Natural Language Computing

Antonello Crimi, Jess Leitch, and Jason Severs write about natural language acting as the next generation of user experience:

This transformation is exemplified by the Rabbit r1, an innovative personal AI assistant. Its Large Action Model (LAM), a type of universal controller for apps,” not only learns your preferences, but performs actions aligned with them: anticipating your needs and seamlessly orchestrating tasks across various apps. Imagine planning a weekend getaway. Once trained on your preferences, the r1 could manage everything—from flights and hotels to restaurant reservations and activity bookings—crafting a seamless tapestry of experiences rather than a disjointed series of app interactions. Or train it to streamline paying bills, avoiding the need for dealing with a phone tree or unresponsive online forms.

It’s fair to believe that a possible future of interacting with computers is driven more by natural language queries that can actually achieve results instead of requiring users to click or tap dozens of times. The question I have is how will these systems convey complex outputs and confirmations? I strongly believe a role for user experience designers in this future is to ensure that important information like costs, flight schedules, hotel rooms, and other purchases are communicated to users with clarity, familiarity, and branding.
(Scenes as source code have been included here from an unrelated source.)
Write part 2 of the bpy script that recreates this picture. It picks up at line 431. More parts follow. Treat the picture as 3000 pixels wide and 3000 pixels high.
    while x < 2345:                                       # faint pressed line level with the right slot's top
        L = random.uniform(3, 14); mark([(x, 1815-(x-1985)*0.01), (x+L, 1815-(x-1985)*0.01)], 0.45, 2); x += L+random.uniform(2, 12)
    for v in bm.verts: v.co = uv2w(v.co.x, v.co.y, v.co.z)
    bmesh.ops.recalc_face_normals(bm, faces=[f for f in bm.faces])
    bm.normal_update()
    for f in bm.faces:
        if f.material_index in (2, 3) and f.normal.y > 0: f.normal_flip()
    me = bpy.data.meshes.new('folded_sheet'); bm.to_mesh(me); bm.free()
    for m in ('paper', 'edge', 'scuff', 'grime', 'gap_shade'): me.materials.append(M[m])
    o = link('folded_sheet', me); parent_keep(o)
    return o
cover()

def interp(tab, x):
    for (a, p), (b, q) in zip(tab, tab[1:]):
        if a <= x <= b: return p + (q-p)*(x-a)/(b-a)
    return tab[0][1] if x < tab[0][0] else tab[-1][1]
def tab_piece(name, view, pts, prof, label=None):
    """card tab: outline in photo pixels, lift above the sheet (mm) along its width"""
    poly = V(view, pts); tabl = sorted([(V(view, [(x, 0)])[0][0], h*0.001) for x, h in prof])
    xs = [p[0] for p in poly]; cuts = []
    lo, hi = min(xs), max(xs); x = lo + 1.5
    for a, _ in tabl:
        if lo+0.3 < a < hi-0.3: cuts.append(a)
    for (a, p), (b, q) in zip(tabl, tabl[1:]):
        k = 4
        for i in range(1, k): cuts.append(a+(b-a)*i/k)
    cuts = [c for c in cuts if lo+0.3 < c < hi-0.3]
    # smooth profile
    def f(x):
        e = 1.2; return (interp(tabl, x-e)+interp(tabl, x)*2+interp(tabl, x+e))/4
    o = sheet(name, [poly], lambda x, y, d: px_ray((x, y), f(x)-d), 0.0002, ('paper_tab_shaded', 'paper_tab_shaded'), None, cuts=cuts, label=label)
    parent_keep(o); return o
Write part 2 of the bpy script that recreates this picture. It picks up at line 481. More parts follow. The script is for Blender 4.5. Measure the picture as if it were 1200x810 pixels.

For example, if I want to book a suite at the Four Seasons in Philadelphia between May 3 and May 6 with a massage on Saturday at 2pm and a late checkout, how will an AI-based interface express that information for me to review before confirming? As of today it could look something like this:

Item Selection
Hotel Four Seasons
City Philadelphia, PA
Room type Suite
Dates Friday, May 3 - Monday, May 6
Massage Saturday, May 4 at 2:00PM
Late checkout Monday, May 6 at 4:00PM

This is certainly an efficient way to convey a lot of information, but it’s awfully drab considering I am trying to book a vacation. Today when using the Four Seasons website I get photos of the room and hotel, information about the spa, rates for different sets of days, options to upgrade, the ability to use loyalty points, etc. I think the convenience is welcome, but I am losing a lot of the experience as a result.

Fortunately this can also be solved with AI. We must seek to build interfaces that can convey complexity in a way that humans actually enjoy. AI should be expected to render beautiful, enticing pages instantly when given a set of data. Querying a hotel’s website, retrieving options, and displaying results in a bulleted list is not the end of the AI’s task. Imagine if the apps we used today just displayed API calls or giant blocks of text. As designers we bring elements like empathy, elegance, tone, and consistency to ensure users can complete tasks. The same applies to a world where we interact with AI instead of apps.

The future is not text; it’s everything the user needs to see in the moment to confidently make a decision.